Painting a grim picture of Bihar if the secular alliance were to come to power, Jaitley said the Congress' indifferent attitude towards the poll-bound state had been well known as it did not help in fast-tracking development. Nor did RJD supremo Lalu Prasad, who was part of the UPA government at the Centre, apply pressure on the government to do something for Bihar. "The 'director and producer' of 'jungle raj' is very much there, he has only changed the actor of the secular alliance, namely Nitish Kumar without changing the character of the alliance," Jaitley said, describing the coalition as an opportunistic alliance.
Jaitley said since the participants of this alliance were politically inconsistent, Bihar would be pushed into the "quagmire of anarchy" again. Explaining his charge of political inconsistency in the secular alliance, Jaitley said the communists joining an ideologically divergent alliance could be understood, but the Lohiawadis (Lalu Prasad and Nitish Kumar) joining alliance with the Congress was hard to understand.

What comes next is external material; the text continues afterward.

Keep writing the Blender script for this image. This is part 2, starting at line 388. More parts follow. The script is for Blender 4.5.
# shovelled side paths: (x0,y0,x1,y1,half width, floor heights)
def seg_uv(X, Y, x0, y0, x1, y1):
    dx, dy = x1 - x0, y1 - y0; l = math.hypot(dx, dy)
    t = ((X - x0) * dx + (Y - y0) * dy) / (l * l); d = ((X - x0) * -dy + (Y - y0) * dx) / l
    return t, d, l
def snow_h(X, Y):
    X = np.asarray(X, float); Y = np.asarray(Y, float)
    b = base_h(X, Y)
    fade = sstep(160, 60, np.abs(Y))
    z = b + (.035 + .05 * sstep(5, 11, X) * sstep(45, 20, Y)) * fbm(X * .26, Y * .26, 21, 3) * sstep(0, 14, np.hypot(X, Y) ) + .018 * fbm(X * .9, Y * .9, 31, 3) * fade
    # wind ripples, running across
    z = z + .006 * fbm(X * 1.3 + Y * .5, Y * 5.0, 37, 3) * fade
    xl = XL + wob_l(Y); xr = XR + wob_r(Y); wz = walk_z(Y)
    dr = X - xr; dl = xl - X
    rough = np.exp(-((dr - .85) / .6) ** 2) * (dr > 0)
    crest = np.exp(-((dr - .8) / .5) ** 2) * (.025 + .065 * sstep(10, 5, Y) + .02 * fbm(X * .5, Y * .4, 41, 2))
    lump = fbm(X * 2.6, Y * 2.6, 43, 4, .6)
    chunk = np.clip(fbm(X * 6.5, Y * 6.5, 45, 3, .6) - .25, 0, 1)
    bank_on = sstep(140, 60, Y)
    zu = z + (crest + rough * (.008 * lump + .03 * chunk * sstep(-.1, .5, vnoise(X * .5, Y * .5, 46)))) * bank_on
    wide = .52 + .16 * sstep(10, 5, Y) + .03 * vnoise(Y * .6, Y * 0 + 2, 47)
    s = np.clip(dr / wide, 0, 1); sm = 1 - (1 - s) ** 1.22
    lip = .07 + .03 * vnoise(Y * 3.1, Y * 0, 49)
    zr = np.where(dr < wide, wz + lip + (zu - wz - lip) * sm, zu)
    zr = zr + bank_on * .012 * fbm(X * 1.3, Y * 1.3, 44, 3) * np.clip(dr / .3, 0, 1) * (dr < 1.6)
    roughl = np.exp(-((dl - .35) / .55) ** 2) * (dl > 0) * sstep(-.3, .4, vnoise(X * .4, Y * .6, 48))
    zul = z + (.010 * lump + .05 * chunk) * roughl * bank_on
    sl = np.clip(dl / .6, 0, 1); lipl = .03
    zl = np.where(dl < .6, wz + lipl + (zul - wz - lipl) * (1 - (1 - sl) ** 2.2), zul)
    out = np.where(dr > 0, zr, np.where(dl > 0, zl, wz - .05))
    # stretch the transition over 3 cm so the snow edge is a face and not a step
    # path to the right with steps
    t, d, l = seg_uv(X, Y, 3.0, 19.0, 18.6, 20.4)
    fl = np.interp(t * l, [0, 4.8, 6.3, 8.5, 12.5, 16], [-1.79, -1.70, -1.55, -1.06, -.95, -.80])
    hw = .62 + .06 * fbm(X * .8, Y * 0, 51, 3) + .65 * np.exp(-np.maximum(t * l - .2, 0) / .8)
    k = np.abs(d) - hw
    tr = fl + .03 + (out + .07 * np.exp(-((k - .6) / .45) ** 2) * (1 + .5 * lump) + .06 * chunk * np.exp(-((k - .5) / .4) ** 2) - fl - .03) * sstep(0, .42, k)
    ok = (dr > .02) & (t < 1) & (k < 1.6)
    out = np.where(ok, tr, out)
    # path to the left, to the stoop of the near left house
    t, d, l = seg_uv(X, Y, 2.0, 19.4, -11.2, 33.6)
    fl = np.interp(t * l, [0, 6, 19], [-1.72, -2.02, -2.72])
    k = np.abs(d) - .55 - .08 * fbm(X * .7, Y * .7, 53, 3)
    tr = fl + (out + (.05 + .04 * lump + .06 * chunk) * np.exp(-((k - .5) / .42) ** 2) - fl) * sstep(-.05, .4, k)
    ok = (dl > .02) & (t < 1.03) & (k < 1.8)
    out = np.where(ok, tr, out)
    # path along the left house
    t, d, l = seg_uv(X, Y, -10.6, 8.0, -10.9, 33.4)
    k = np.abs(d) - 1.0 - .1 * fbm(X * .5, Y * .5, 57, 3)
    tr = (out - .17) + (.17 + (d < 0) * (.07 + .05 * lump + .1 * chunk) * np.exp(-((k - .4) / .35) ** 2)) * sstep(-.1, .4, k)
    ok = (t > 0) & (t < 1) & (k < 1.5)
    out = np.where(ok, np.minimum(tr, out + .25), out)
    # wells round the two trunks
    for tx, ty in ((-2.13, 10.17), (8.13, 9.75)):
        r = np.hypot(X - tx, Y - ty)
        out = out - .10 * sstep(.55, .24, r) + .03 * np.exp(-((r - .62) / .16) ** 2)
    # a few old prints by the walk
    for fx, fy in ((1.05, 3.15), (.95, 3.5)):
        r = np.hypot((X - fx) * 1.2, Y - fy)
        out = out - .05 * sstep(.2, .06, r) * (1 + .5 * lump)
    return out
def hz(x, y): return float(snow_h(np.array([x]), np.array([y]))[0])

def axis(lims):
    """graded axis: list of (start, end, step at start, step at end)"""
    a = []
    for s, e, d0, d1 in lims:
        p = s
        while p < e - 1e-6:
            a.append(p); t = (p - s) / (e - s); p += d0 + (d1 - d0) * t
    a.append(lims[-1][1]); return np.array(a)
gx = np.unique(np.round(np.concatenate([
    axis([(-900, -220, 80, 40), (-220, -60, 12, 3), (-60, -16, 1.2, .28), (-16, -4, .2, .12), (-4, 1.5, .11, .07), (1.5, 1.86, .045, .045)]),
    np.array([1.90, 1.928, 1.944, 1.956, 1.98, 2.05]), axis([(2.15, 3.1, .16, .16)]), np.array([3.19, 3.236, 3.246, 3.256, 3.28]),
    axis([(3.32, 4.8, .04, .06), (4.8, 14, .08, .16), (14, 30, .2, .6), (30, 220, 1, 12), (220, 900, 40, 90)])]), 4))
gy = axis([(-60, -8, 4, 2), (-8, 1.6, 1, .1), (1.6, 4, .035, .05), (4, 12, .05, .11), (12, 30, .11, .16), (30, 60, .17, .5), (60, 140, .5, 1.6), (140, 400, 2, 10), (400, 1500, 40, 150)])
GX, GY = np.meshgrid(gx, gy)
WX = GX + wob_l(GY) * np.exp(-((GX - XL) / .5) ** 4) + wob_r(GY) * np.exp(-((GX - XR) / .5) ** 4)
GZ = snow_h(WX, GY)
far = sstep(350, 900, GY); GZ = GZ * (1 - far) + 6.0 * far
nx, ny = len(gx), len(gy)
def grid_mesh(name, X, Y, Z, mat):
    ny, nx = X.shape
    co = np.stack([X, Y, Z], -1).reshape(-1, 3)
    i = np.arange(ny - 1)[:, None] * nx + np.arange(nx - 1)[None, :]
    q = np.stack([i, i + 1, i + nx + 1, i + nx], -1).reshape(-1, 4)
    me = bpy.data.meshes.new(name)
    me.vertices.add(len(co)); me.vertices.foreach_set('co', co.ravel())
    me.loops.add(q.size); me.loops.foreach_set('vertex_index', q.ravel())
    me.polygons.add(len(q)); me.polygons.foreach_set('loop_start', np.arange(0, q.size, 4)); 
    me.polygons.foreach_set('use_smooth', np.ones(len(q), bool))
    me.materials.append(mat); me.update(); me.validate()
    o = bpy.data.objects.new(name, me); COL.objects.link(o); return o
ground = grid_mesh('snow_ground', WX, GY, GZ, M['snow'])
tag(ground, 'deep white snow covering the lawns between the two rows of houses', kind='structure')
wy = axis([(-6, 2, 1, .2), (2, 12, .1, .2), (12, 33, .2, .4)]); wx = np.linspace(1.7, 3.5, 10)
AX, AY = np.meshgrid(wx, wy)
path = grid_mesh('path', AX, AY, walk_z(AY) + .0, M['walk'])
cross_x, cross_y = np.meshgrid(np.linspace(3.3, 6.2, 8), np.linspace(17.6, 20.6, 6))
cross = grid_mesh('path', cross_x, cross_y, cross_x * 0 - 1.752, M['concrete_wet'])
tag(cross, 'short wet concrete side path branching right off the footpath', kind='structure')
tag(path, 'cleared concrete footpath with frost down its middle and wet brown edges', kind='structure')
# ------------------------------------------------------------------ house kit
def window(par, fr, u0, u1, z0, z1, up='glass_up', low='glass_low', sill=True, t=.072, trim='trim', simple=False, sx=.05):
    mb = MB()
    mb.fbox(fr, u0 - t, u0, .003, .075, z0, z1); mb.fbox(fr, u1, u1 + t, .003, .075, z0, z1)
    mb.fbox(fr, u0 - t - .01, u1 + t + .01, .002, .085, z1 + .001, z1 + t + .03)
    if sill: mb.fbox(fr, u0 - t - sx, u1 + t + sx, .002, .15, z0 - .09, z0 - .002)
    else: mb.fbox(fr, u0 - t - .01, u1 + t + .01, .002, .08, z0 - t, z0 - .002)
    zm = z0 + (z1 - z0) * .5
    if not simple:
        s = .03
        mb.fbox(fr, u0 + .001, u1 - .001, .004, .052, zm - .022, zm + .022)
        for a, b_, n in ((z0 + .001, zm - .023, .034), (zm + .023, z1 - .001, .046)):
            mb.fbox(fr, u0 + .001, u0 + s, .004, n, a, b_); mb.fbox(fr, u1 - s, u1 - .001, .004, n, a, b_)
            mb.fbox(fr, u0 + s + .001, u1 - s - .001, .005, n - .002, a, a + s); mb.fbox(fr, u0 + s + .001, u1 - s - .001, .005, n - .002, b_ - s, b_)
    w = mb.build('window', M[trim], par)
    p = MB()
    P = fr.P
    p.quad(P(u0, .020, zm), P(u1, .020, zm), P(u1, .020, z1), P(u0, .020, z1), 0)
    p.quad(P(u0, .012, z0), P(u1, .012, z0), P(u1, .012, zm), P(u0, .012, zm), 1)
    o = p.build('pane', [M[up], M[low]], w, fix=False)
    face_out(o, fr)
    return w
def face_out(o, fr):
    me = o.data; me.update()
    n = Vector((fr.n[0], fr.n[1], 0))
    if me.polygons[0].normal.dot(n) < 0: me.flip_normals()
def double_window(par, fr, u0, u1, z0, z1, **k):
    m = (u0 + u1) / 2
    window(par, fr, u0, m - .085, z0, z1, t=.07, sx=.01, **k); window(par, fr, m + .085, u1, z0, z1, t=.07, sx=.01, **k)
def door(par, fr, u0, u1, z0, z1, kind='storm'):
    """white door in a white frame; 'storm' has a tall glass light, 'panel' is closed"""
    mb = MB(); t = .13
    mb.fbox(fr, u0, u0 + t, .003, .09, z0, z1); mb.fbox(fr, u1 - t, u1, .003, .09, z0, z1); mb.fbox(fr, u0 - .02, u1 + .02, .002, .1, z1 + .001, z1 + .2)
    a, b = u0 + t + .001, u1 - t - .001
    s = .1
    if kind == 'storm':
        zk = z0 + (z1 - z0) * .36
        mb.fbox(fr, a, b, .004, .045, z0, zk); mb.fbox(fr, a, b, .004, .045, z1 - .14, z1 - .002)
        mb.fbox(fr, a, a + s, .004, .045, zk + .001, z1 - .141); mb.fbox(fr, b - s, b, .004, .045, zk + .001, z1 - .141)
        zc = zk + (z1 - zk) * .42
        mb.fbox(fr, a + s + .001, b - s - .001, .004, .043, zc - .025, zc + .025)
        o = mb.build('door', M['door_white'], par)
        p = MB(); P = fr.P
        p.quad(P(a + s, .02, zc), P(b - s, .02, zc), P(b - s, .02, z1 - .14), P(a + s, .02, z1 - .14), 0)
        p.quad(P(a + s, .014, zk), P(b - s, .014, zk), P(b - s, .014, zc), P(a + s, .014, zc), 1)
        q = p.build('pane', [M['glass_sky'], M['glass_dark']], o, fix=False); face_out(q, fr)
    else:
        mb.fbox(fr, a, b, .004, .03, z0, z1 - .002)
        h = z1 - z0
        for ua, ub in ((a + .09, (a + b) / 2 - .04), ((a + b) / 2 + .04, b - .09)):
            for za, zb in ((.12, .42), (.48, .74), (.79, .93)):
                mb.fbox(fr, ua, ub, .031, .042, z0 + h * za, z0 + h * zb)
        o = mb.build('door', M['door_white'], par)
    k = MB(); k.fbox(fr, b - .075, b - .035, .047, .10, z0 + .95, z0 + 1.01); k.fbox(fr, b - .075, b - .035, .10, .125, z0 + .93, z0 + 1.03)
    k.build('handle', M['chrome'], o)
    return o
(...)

"There are no ideological similarities among the constituents of secular alliance and their individual political styles are also different," the senior BJP leader noted and described the rival alliance as 'vichitra gathbandhan (weird alliance). Jaitley did not elaborate on the strengths of the NDA, but claimed that the BJP-led coalition would come to power as the strength of the Congress has reduced and the RJD has lost its appeal with the masses and gone back to its "divisive and castiest agendas".
Asked about Nitish Kumar's denunciation of the special package of Rs 1.25 lakh crore announced by Prime Minister Narendra Modi, he said the Chief Minister was wrong in questioning from where the funds would come for its execution. He said the resources for it would come from the Government of India and the budget sanctioned for the ministries. About Kumar's charge that Modi had only repackaged old schemes as part of the economic package, Jaitley said the senior JD(U) leader should put this question to Congress. "Ask Congress why it did not complete the projects during its rule," he said.
Amid statements by some party leaders that there will be no no upper caste chief minister if the NDA comes to power, Jaitley, who had helped craft the alliance's success story in the state in 2005 and 2010 assembly polls, said the CM would be chosen from among BJP leaders.
On Lalu Prasad accusing BJP chief Amit Shah of involvement in 2002 Gujarat riots, Jaitley shot back, saying the RJD chief as Railway Minister had set up a probe into the Sabarmati Express fire incident at Godhra that preceded the riots and obtained a 'fabricated' report to frame him. "The RJD supremo should remember that Shah has been acquitted of all charges by a court and that too during the Congress-led UPA rule at the Centre," he said.